§ **WHAT IS NEEDED**
Please copy the lines below exactly, from the first one through the line showing "leafy_weed(1205, 770, 'low".

########################################

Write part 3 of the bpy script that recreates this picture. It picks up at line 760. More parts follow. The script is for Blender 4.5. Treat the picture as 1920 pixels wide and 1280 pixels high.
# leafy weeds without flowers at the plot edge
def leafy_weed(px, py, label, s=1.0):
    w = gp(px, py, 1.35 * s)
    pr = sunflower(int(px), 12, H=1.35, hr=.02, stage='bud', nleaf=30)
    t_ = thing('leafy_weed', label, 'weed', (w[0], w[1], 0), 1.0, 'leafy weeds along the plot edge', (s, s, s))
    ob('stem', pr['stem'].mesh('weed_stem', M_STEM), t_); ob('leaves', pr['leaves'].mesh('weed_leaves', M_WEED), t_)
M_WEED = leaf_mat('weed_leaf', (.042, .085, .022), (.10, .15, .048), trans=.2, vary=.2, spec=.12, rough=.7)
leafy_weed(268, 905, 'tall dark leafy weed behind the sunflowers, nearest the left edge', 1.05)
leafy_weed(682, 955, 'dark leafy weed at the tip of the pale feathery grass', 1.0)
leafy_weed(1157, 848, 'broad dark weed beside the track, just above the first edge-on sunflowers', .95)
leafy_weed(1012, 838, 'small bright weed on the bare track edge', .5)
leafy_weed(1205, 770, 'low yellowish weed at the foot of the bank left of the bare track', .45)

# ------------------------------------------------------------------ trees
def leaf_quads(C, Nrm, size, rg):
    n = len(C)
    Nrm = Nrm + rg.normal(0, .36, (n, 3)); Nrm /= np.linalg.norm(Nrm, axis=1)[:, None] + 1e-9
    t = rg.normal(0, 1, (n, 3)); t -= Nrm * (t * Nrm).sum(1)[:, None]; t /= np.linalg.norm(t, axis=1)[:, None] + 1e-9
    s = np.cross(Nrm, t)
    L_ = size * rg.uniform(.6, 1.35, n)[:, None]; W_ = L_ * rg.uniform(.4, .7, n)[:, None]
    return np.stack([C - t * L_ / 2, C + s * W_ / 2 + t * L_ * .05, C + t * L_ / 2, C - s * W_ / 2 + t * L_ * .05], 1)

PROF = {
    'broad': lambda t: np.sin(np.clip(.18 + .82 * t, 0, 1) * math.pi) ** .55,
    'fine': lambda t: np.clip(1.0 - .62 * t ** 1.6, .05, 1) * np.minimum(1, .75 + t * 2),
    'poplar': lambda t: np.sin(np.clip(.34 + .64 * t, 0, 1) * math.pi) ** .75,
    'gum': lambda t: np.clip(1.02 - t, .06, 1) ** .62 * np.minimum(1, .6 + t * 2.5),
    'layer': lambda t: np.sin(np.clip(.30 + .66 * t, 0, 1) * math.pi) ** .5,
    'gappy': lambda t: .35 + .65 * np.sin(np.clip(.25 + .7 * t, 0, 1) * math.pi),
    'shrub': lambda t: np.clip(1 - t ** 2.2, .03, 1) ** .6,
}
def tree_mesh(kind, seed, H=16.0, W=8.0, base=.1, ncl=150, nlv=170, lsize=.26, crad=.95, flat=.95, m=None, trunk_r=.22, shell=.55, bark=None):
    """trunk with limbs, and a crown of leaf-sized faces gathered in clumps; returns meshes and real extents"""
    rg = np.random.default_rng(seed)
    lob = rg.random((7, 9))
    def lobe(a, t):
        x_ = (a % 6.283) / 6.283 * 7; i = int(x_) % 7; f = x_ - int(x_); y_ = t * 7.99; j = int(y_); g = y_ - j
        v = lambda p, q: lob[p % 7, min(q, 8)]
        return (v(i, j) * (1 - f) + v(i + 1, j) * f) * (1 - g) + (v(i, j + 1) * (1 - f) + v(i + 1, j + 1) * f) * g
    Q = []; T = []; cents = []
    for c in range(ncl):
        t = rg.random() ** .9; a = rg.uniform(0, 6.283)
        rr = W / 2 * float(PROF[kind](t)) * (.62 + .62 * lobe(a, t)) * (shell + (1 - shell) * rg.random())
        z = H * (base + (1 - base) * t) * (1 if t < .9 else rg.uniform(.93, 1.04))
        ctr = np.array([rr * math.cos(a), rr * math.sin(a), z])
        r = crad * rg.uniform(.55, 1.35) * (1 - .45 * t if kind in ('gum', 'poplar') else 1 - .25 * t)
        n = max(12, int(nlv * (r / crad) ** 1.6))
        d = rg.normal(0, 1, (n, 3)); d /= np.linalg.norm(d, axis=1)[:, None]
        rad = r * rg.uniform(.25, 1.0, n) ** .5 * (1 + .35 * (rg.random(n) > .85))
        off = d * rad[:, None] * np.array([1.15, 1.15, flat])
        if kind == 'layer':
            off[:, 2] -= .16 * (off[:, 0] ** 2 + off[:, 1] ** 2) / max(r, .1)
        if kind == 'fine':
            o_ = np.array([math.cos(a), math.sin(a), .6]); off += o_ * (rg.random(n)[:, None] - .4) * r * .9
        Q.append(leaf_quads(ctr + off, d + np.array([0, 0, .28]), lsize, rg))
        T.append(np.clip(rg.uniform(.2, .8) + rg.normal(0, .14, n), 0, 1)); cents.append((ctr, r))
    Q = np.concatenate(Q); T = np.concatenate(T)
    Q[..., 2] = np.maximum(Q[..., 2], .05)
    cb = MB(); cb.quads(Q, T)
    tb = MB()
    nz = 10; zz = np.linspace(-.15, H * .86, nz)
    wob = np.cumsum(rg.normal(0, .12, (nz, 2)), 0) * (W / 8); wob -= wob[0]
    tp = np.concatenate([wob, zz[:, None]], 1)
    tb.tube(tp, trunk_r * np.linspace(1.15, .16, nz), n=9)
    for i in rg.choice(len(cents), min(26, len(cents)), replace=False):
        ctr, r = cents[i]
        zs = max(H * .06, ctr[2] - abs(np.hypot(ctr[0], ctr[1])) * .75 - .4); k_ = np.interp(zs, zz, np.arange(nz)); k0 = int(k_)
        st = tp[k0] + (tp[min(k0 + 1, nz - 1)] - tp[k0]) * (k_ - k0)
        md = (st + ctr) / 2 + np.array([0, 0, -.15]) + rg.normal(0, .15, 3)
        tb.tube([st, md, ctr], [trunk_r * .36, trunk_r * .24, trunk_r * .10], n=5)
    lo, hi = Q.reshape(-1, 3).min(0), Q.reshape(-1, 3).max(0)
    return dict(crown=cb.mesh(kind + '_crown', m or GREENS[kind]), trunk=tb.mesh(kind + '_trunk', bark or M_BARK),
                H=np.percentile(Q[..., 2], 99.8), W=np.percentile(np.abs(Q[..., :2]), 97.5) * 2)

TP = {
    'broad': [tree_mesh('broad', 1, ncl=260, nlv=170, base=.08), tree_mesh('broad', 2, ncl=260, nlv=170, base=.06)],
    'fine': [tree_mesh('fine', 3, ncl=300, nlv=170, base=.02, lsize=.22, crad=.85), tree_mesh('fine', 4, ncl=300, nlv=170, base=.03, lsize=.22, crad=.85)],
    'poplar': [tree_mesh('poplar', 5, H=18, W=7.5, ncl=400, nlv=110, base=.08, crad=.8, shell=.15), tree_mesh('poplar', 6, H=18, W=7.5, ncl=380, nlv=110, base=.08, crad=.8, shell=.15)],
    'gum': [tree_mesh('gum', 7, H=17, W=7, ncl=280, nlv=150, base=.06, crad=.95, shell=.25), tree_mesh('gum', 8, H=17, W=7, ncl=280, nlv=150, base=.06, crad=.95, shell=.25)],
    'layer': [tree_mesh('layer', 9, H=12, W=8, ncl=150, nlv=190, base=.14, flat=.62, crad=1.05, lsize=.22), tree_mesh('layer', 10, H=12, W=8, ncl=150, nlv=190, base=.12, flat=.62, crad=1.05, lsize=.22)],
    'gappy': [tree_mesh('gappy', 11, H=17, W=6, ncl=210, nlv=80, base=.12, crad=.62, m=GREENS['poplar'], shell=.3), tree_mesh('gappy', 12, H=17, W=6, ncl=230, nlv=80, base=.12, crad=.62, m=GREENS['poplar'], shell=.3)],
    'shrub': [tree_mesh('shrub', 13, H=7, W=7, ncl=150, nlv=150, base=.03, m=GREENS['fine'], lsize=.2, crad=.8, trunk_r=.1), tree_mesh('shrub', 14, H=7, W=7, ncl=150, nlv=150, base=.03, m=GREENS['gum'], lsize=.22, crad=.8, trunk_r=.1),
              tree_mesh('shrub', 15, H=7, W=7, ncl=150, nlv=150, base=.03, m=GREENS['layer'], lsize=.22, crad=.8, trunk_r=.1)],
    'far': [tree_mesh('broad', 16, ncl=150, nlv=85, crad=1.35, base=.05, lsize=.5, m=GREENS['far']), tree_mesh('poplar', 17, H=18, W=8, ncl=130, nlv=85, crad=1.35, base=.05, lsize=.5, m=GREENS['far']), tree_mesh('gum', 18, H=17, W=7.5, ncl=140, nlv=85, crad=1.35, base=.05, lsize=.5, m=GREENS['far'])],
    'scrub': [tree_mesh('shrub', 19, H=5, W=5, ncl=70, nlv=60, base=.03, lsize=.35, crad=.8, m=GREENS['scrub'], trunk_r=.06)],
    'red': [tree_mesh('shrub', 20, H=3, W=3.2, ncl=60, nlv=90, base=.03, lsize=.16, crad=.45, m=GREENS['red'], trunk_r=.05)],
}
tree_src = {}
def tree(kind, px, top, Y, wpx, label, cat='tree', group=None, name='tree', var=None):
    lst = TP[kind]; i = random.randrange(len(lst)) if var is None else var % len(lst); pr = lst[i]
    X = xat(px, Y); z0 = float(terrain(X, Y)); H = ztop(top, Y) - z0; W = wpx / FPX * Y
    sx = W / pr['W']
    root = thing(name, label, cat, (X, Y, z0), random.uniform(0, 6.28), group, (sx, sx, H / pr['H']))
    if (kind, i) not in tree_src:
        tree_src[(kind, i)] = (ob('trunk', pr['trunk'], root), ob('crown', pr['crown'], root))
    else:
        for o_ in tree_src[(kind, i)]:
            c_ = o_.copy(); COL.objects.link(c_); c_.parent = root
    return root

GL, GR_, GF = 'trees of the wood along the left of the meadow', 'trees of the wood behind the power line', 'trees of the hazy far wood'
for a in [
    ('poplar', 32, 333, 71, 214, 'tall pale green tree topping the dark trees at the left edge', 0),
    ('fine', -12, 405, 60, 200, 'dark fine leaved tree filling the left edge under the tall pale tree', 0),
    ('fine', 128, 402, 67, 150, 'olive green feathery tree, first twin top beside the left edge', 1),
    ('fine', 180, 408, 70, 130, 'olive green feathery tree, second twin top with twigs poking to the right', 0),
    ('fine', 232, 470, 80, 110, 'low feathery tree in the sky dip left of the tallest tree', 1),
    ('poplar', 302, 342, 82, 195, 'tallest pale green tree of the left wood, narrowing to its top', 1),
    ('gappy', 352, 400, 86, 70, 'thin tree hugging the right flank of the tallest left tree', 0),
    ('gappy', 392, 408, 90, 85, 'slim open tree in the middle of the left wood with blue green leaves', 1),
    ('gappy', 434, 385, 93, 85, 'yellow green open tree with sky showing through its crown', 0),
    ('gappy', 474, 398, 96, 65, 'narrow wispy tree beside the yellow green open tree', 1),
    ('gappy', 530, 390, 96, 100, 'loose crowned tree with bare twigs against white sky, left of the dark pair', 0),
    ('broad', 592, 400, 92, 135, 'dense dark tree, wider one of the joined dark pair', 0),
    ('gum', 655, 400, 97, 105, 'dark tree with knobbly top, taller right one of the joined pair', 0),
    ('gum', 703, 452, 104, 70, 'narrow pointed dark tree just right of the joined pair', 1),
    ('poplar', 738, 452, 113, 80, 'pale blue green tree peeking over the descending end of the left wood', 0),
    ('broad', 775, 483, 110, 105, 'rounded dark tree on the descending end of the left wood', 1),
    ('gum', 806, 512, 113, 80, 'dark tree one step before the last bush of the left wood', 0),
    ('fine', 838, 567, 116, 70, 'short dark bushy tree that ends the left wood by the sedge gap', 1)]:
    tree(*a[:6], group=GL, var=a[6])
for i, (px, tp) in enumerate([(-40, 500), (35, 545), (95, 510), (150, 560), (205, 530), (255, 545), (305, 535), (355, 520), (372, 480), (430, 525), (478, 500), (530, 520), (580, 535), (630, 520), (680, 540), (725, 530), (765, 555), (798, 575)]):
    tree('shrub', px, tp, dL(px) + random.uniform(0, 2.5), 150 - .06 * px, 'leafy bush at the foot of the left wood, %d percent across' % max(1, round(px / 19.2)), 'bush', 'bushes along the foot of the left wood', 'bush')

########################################

§ **WRITTEN ANSWER**
Write part 3 of the bpy script that recreates this picture. It picks up at line 760. More parts follow. The script is for Blender 4.5. Treat the picture as 1920 pixels wide and 1280 pixels high.
# leafy weeds without flowers at the plot edge
def leafy_weed(px, py, label, s=1.0):
    w = gp(px, py, 1.35 * s)
    pr = sunflower(int(px), 12, H=1.35, hr=.02, stage='bud', nleaf=30)
    t_ = thing('leafy_weed', label, 'weed', (w[0], w[1], 0), 1.0, 'leafy weeds along the plot edge', (s, s, s))
    ob('stem', pr['stem'].mesh('weed_stem', M_STEM), t_); ob('leaves', pr['leaves'].mesh('weed_leaves', M_WEED), t_)
M_WEED = leaf_mat('weed_leaf', (.042, .085, .022), (.10, .15, .048), trans=.2, vary=.2, spec=.12, rough=.7)
leafy_weed(268, 905, 'tall dark leafy weed behind the sunflowers, nearest the left edge', 1.05)
leafy_weed(682, 955, 'dark leafy weed at the tip of the pale feathery grass', 1.0)
leafy_weed(1157, 848, 'broad dark weed beside the track, just above the first edge-on sunflowers', .95)
leafy_weed(1012, 838, 'small bright weed on the bare track edge', .5)
leafy_weed(1205, 770, 'low yellowish weed at the foot of the bank left of the bare track', .45)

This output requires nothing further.